© AP Photo/Gregory Bull |
From 2009 to 2014, an estimated 870,000 Mexicans came to the United States while 1 million returned home, a net loss for the United States of 130,000, according to the report from the Pew Research Center. That historic shift comes at a time when immigration has become a contentious focal point in the 2016 presidential race, as Republicans and Democrats argue over how best to modernize the nation's immigration system.
Mark Hugo Lopez, director of Hispanic research at the center, said the net decline in Mexicans was driven by the Great Recession in the United States that made it harder to find jobs, an improving economy in Mexico and tighter border security.
In coming years, he said, the number of Mexicans may increase again if the U.S. economy continues to improve. But steady growth of Mexico's economy and tighter controls along the southwest border mean the United States won't see another massive wave of legal and illegal immigration like it did in recent decades, when the number of Mexican-born immigrants ballooned from 3 million to nearly 13 million, he said.
"The nature of immigration itself is beginning to change," Lopez said. "It looks like Mexican migration is at an end."
The reversal of Mexican migration doesn't mean that the United States is seeing fewer immigrants overall, just that their countries of origin are changing.
The United States has seen a record number of Central Americans fleeing violence in the past few years, straining the country's ability to process their requests for asylum. In addition, Lopez said, immigrants from China, India and other Asian nations are coming as students and high-tech workers. Eventually, Asians will become the dominant share of the immigrant population, he added.
Roy Beck, president of NumbersUSA, a group that advocates for lower levels of legal and illegal immigration, said it would be a mistake to view the slowdown in Mexican migration as the end of the United States' immigration boom.
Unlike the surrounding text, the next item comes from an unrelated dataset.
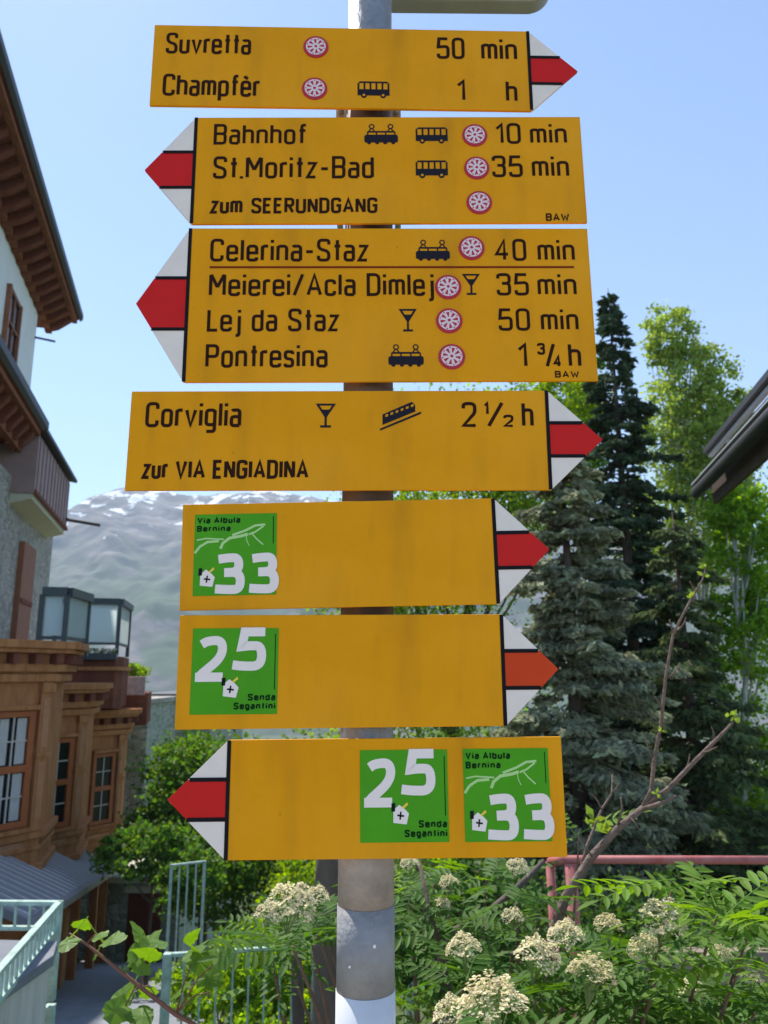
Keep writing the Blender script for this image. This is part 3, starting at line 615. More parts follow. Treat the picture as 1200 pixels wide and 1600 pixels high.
M_CURT = mat('net_curtain', (0.5, 0.48, 0.45), rough=0.9, var=.2, vscale=9, stretch=(6, 6, .6))
M_SASH = mat('white_sash', (0.55, 0.50, 0.44), rough=0.6)
M_ZINC = mat('zinc_sheet', (0.25, 0.24, 0.25), rough=0.5, metal=0.35, var=0.15, vscale=3)
M_MAUVE = mat('mauve_board', (0.30, 0.20, 0.19), rough=0.75, var=0.12, vscale=2)
M_CREAM = mat('cream_soffit', (0.52, 0.50, 0.38), rough=0.85, var=.1)
M_DARKM = mat('dark_railing_metal', (0.035, 0.05, 0.055), rough=0.4, metal=.3)
M_SHUT = mat('brown_shutter', (0.25, 0.09, 0.04), rough=0.7, var=.2, vscale=4)
hotel = thing('hotel', 'grand hotel with carved orange wooden bays, rubble stone walls and deep bracketed eaves', 'hotel', tuple(Matrix.Rotation(A14, 3, 'Z') @ Vector((-8, 22, -8))), A14)
def HB(name, fn, m, parent=None, bevel=0, label=None, smooth=False):
    mb = MB(); fn(mb); return mb.build(name, m, parent or hotel, bevel=bevel, label=label, smooth=smooth)
U0 = 9.0; U1 = 33.0
# upper plaster storeys and lower stone storeys
HB('wall', lambda b: b.box(-14, -6.5, U0 + 3, 30.6, 6.0, 15.0), M_PLAST, label='white plastered upper wall')
HB('wall', lambda b: b.box(-14, -5.6, U0, 33.0, -9, 6.0), M_STONE, label='rubble stone lower wall')
# brown window on the upper wall, tall shutters on the stone wall
def wall_window(u, L, z0, z1, wd, m_frame=M_SHUT, open_glass=True):
    f = HB('window', lambda b: b.box(-L, -L + .06, u - wd / 2, u + wd / 2, z0, z1), M_GLASSD)
    t = .14
    for a in ((u - wd / 2 - t, u - wd / 2, z0 - t, z1 + t), (u + wd / 2, u + wd / 2 + t, z0 - t, z1 + t)):
        HB('frame', lambda b: b.box(-L + .003, -L + .16, *a), m_frame, f)
    for a in ((u - wd / 2, u + wd / 2, z1, z1 + t), (u - wd / 2, u + wd / 2, z0 - t, z0), (u - wd / 2, u + wd / 2, z0 + (z1 - z0) * .6, z0 + (z1 - z0) * .6 + .07)):
        HB('frame', lambda b: b.box(-L + .003, -L + .13, *a), m_frame, f)
    HB('mullion', lambda b: b.box(-L + .062, -L + .12, u - .035, u + .035, z0, z1), m_frame, f)
    return f
wall_window(26.6, 6.5, 9.9, 12.6, 1.5); wall_window(22.6, 6.5, 9.9, 12.6, 1.5)
# projecting plaster-framed oriel: brown shutter at px 20..50
for (ua, ub) in ((27.0, 29.0),):
    s_ = HB('shutter', lambda b: b.box(-5.6, -5.42, ua, ub, .6, 4.3), M_SHUT)
    HB('shutter_rail', lambda b: b.box(-5.42, -5.38, ua + .1, ub - .1, 2.3, 2.45), M_WOODD, s_)
wall_window(22.6, 5.6, 1.3, 4.0, 1.2)
M_WOODR = mat('reddish_wood', (.24, .085, .04), rough=.8, spec=.2, var=.3, vscale=3)
def eave(Lw, Lo, ua, ub, z, th, n_br, rise=1.3):
    """sloping soffit on brackets with a dark roof edge above"""
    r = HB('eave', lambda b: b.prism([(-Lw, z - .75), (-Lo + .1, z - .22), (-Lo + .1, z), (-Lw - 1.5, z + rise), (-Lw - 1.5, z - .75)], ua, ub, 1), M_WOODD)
    HB('roof_edge', lambda b: b.prism([(-Lo + .11, z - .26), (-Lo + .22, z - .16), (-Lo + .22, z + .07), (-Lw - 1.6, z + rise + .18), (-Lw - 1.6, z + rise + .03), (-Lo + .11, z + .02)], ua - .1, ub + .12, 1), M_ROOFD, r)
    HB('moulding', lambda b: (b.box(-Lw, -Lw + .22, ua, ub - .05, z - 1.0, z - .76), b.box(-Lo - .18, -Lo + .02, ua, ub - .02, z - .42, z - .27)), M_WOODR, r)
    me = None
    for k in range(n_br):
        u = ua + (ub - ua) * (k + .5) / n_br
        mb = MB(); dx = Lw - Lo
        mb.prism([(-Lw + .02, -.98), (-Lw + dx * .45, -.80), (-Lw + dx * .85, -.42), (-Lw + dx * .85, -.25), (-Lw + .02, -.30)], -.13, .13, 1)
        if me is None:
            mb.v = [(x, y, zz) for x, y, zz in mb.v]; o0 = mb.mesh('bracket', M_WOODD)
            me = o0
        o = bpy.data.objects.new('bracket', me); C.objects.link(o); o.parent = r
        o.location = FR[hotel.name] @ Vector((0, u, z - .1))
    return r
eave(6.5, 5.35, U0 + 3, 32.5, 15.0, .3, 26)
eave(5.6, 4.9, U0 + 2, 25.0, 7.75, .3, 17, rise=.5)
# loggia box at the end of the lower eave: boarded mauve parapet with cream underside
lg = HB('balcony', lambda b: b.box(-6.4, -4.92, 25.05, 31.6, 5.50, 7.40), M_MAUVE)
HB('balcony_soffit', lambda b: b.prism([(-6.4, 5.15), (-5.65, 5.15), (-4.98, 5.34), (-4.98, 5.49), (-6.4, 5.49)], 25.1, 31.5, 1), M_CREAM, lg)
HB('roof_edge', lambda b: b.prism([(-6.4, 7.75), (-4.7, 7.5), (-4.7, 7.62), (-6.4, 8.0)], 24.95, 31.9, 1), M_ROOFD, lg)
for k in range(11): HB('board_joint', lambda b: b.box(-4.919, -4.900, 25.3 + k * .6, 25.312 + k * .6, 5.52, 7.4), M_WOODD, lg)
HB('base_rail', lambda b: b.box(-4.918, -4.86, 25.05, 31.6, 5.5, 5.62), M_WOODD, lg)
HB('water_spout', lambda b: b.tube([(-4.9, 31.3, 5.9), (-3.65, 31.4, 5.75)], .07, 10), M_ROOFD, lg)
HB('water_spout', lambda b: b.tube([(-6.5, 30.5, 12.95), (-5.75, 30.5, 12.85)], .045, 8), M_ROOFD)

# ---- carved wooden bays with chamfered corners
def bay(u0, L, zo, wdt, last=False):
    c = 1.0
    def plan(e=0.0, ext=0.0): return [(-5.7, u0 - e), (-(L + c) - e * .0, u0 - e), (-L + e, u0 + c - e * .0), (-L + e, u0 + wdt - c), (-(L + c), u0 + wdt + e), (-5.7, u0 + wdt + e)]
    b_ = HB('bay', lambda b: b.prism(plan(), zo - 3.3, zo + .0), M_WOOD)
    def band(name, z0, z1, e, m=M_WOOD): return HB(name, lambda b: b.prism(plan(e), zo + z0, zo + z1), m, b_, bevel=.012)
    band('cornice', .46, .60, .42); band('cornice', .38, .457, .34); band('frieze', .02, .377, .06); band('cornice_step', .16, .26, .24 - .0) if False else None
    band('string_course', -.12, .017, .14); band('string_course', -2.78, -2.66, .10); band('plinth', -3.34, -3.2, .09); band('string_course', -2.98, -2.90, .05)
    # dentil blocks along the chamfer and faces
    P0 = plan(.20); blk = None
    for i in range(0, 4):
        a = Vector(P0[i]); q = Vector(P0[i + 1]); ln = (q - a).length; n = max(1, int(ln / .34)); ang = math.atan2(q.y - a.y, q.x - a.x)
        for k in range(n):
            p = a + (q - a) * ((k + .5) / n)
            if blk is None: blk = MB().box(-.075, .075, -.13, .07, 0, .17).mesh('dentil', M_WOODD)
            o = bpy.data.objects.new('dentil', blk); C.objects.link(o); o.parent = b_; o.rotation_euler = (0, 0, ang); o.location = FR[b_.name] @ Vector((p.x, p.y, zo + .195))
    HB('rib', lambda b: b.prism(plan(.21), zo + .06, zo + .185), M_WOOD, b_)
    # chamfer frame: origin at near corner, direction along chamfer, outward normal
    a = Vector((-(L + c), u0, 0)); d = Vector((c, c, 0)).normalized(); nrm = Vector((c, -c, 0)).normalized(); CH = c * math.sqrt(2)
    def CB(name, s0, s1, z0, z1, n0, n1, m, par, bev=0):
        mb = MB(); P = lambda s, n, z: tuple(a + d * s + nrm * n + Vector((0, 0, z)))
        mb.hexa([P(s0, n1, z0), P(s1, n1, z0), P(s1, n0, z0), P(s0, n0, z0), P(s0, n1, z1), P(s1, n1, z1), P(s1, n0, z1), P(s0, n0, z1)])
        return mb.build(name, m, par, bevel=bev)
    # pilasters at both ends of the chamfer
    for s0, s1 in ((.02, .20), (CH - .26, CH - .03)):
        CB('pilaster', s0, s1, zo - 2.65, zo - .13, .003, .09, M_WOOD, b_, .01)
        CB('pilaster_panel', s0 + .05, s1 - .05, zo - 1.25, zo - .4, .092, .105, M_CREAM if False else M_WOODP, b_)
        CB('pilaster_panel', s0 + .05, s1 - .05, zo - 2.45, zo - 1.5, .092, .105, M_WOODP, b_)
        CB('pilaster_cap', s0 - .02, s1 + .02, zo - .30, zo - .15, .003, .13, M_WOOD, b_)
        CB('pilaster_cap', s0 - .02, s1 + .02, zo - 1.42, zo - 1.33, .003, .125, M_WOOD, b_)
    # window with two sashes, two by two panes each
    s0, s1 = .42, .98; z0, z1 = zo - 2.45, zo - .72
    wn = CB('window', s0, s1, z0, z1, .003, .012, M_GLASSD, b_)
    fr = M_WOODF
    for q in ((s0 - .11, s0, z0 - .1, z1 + .1), (s1, s1 + .11, z0 - .1, z1 + .1), (s0, s1, z1, z1 + .1), (s0, s1, z0 - .1, z0), (s0, s1, (z0 + z1) / 2 - .06, (z0 + z1) / 2 + .06)):
        CB('frame', q[0], q[1], q[2], q[3], .003, .07, fr, wn, .005)
    hb = (z1 - z0 - .12) / 2
    for lo in (z0, z1 - hb):
        CB('glazing_bar', s0, s1, lo + hb / 2 - .012, lo + hb / 2 + .012, .018, .04, M_SASH, wn)
        CB('glazing_bar', (s0 + s1) / 2 - .014, (s0 + s1) / 2 + .014, lo, lo + hb, .0185, .041, M_SASH, wn)
        if zo > -.1:
            CB('curtain', s0 + .02, s0 + .2, lo + .02, lo + hb - .02, .0125, .016, M_CURT, wn); CB('curtain', s1 - .2, s1 - .02, lo + .02, lo + hb - .02, .0125, .016, M_CURT, wn)
    CB('lintel', s0 - .14, s1 + .14, z1 + .12, z1 + .20, .003, .13, M_WOOD, b_)
    CB('sill', s0 - .14, s1 + .14, z0 - .19, z0 - .12, .003, .14, M_WOOD, b_)
    # carved apron panel under the sill, and same on near face
    CB('apron_panel', .3, CH - .34, zo - 2.95, zo - 2.81, .003, .03, M_WOODP, b_)
    # near face window
    HB('window', lambda b: b.box(-(L + 2.0), -(L + 1.3), u0 - .015, u0 - .003, zo - 2.4, zo - .75), M_GLASSD, b_)
    return b_
M_WOODP = mat('pale_wood_panel', (0.45, 0.20, 0.09), rough=0.7, var=.2, vscale=3, bump=.3, bscale=20)
M_WOODF = mat('window_wood', (0.38, 0.105, 0.028), rough=0.6, var=.15, vscale=4)
bay(14.4, 2.40, 0.0, 3.4); bay(19.0, 2.30, -.80, 3.6); bay(24.0, 1.76, -1.60, 3.4)
# facade between bays, same wood
for (ua, ub, z0, z1, L) in ((17.8, 19.0, -4, -.2, 3.9), (22.6, 24.0, -4.8, -.9, 3.8), (10.0, 14.4, -3.1, .3, 3.9)):
    HB('wall', lambda b: b.box(-5.58, -L, ua + .003, ub - .003, z0, z1), M_WOOD, label='wooden wall between the bays')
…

He said the country continues to see a massive stream of foreign workers entering on work visas, sometimes overstaying those visas and sometimes sponsoring their entire families to come with them.
He said those workers, combined with their relatives who can later join them in the United States through the country's generous family migration rules, represent constant job competitors for underemployed Americans.
"The effect on the American worker is pretty much the same, whether they're coming from Mexico or anywhere else," he said.
The slowdown in Mexican migration also means that the profile of Mexican-born immigrants in the United States has changed dramatically. They have become more settled in the U.S., are older on average and have completed high school and college at higher rates. For example, 76% of Mexican-born immigrants in the United States had not completed high school in 1990. By 2013, 42% had completed high school and 18% had started or graduated from college.
Among the other findings in the report:
• Only 14% of the 1 million Mexicans who returned to their country since 2009 said they did so because they were deported. A majority said they returned of their own accord, with 61% saying they did so to reunite with family.
• Mexicans have fewer ties to people living in the United States. In 2007, 42% of Mexicans surveyed by Pew said they kept in contact with friends or family in the United States. In 2015, that figure had fallen to 35%.